WORK TO DO: Without the pictures, extract every line from the start of the material to the line containing "COL = sc.collection", both ends included.

☆ ☆ ☆ ☆

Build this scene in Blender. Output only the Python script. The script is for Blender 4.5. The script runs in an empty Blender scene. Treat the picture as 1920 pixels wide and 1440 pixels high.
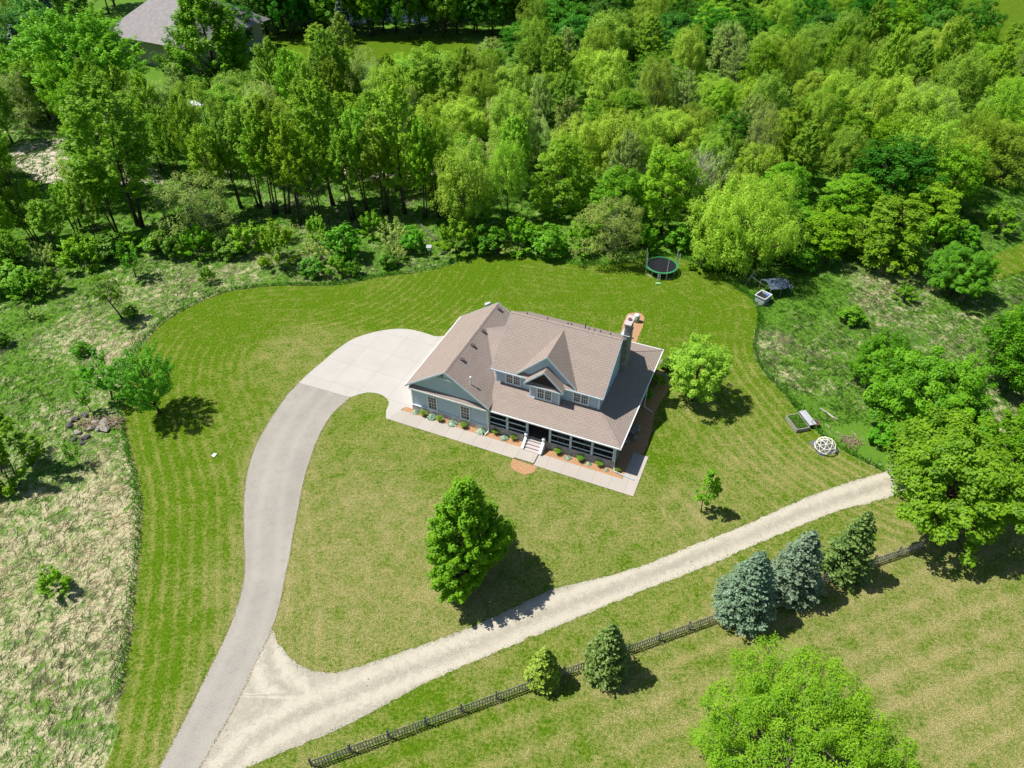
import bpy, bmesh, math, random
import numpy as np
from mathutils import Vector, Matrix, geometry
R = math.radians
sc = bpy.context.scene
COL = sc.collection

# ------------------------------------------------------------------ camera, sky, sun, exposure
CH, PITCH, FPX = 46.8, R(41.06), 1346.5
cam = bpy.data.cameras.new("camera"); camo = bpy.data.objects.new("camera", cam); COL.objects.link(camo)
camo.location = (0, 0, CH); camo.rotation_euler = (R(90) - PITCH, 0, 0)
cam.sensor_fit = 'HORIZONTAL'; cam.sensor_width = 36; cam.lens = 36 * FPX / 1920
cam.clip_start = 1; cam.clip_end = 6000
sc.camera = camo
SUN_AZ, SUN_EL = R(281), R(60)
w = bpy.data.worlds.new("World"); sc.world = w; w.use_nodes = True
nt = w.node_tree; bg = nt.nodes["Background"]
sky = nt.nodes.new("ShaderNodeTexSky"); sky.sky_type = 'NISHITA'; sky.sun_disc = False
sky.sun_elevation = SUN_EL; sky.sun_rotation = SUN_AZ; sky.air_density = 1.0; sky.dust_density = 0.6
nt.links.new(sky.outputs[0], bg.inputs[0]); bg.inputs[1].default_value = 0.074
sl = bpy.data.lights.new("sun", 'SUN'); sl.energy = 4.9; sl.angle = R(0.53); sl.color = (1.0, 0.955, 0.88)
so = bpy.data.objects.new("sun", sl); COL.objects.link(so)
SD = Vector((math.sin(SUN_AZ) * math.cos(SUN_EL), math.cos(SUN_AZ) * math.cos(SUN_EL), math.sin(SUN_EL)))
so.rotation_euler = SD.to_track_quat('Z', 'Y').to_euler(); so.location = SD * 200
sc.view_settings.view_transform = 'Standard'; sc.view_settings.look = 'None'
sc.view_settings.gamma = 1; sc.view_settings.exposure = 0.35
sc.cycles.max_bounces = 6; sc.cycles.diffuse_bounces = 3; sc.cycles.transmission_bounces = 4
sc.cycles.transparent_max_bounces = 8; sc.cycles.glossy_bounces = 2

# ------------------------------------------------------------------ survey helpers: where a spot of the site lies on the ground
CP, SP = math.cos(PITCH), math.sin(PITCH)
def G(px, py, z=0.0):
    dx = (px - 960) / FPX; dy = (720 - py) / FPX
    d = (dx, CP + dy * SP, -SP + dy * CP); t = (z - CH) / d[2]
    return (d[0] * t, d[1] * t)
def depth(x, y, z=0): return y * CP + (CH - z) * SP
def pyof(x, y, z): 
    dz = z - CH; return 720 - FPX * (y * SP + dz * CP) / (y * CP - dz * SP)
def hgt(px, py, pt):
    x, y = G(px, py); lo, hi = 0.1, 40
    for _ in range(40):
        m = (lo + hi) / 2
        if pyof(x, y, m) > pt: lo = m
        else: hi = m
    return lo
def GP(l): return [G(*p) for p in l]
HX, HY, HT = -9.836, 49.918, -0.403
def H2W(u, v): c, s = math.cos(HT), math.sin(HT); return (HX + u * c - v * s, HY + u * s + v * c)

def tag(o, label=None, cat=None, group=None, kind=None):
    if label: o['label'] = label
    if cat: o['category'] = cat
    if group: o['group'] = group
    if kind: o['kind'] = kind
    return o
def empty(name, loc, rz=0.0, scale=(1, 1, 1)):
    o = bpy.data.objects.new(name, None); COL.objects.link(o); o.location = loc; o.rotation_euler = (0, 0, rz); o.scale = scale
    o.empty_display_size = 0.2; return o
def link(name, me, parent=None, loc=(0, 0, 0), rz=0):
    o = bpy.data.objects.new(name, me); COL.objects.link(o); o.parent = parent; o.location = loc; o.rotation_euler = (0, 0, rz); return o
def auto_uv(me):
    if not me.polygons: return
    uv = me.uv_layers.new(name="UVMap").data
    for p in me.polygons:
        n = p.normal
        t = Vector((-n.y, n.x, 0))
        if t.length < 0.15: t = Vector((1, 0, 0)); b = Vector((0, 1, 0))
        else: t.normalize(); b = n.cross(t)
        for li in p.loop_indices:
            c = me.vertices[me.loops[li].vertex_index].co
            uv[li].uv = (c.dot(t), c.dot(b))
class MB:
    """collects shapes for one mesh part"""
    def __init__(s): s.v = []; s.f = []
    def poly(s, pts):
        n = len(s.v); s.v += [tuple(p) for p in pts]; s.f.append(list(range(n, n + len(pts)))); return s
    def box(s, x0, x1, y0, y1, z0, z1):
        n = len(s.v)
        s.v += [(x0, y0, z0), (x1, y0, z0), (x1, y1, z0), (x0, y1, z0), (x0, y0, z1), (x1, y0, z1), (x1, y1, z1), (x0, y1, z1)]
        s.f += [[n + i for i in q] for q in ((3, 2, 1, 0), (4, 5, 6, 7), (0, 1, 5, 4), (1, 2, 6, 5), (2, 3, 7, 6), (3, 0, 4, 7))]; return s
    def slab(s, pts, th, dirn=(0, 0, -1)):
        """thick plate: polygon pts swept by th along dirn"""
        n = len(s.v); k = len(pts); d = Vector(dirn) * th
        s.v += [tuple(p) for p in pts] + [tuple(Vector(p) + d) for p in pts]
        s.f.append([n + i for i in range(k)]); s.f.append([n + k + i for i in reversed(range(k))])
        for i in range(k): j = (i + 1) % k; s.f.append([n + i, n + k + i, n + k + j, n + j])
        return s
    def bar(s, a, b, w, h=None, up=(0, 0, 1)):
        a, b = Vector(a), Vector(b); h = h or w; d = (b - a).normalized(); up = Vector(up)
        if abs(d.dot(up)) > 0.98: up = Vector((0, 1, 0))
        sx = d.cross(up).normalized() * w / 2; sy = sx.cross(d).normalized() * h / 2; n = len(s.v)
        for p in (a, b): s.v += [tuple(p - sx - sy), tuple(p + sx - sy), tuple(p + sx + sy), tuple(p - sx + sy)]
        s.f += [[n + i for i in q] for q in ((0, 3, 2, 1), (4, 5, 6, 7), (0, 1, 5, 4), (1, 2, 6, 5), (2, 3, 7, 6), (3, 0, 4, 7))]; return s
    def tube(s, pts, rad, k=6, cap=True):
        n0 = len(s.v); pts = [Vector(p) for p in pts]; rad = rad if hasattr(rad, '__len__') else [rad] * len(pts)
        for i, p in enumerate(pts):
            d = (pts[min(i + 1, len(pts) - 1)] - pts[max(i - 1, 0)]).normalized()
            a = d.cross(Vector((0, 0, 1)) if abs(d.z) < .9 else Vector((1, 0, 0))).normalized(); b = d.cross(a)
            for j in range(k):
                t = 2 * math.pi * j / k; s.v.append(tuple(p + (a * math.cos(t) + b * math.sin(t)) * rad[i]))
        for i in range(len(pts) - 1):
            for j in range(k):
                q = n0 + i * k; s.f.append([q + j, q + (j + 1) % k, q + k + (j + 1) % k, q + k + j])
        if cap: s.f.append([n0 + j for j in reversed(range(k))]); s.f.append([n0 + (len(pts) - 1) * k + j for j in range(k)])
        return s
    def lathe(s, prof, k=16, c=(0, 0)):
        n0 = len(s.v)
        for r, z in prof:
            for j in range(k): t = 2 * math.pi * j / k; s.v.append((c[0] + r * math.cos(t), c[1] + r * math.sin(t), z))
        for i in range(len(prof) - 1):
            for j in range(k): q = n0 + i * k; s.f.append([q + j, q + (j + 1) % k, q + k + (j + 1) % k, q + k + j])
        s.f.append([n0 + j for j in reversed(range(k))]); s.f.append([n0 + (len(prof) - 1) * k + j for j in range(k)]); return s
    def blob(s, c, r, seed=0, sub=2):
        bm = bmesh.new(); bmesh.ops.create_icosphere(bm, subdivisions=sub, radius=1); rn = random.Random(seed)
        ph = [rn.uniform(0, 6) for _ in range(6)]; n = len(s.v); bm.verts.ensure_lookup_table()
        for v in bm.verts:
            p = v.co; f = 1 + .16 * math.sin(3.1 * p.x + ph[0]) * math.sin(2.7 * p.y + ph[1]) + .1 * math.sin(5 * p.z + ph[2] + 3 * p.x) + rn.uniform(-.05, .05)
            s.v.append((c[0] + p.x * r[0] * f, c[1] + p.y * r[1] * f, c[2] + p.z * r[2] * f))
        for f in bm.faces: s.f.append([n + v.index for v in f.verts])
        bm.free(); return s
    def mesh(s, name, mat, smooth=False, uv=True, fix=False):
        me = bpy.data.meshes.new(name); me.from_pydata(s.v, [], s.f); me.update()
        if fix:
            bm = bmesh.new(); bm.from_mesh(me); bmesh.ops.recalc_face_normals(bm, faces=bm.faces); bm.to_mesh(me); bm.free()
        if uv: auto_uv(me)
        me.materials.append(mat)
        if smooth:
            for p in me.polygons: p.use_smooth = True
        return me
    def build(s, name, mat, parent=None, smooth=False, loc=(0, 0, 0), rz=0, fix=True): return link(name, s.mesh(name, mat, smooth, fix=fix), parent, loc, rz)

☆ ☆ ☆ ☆

SOLUTION TO THIS PROBLEM:
Build this scene in Blender. Output only the Python script. The script is for Blender 4.5. The script runs in an empty Blender scene. Treat the picture as 1920 pixels wide and 1440 pixels high.
import bpy, bmesh, math, random
import numpy as np
from mathutils import Vector, Matrix, geometry
R = math.radians
sc = bpy.context.scene
COL = sc.collection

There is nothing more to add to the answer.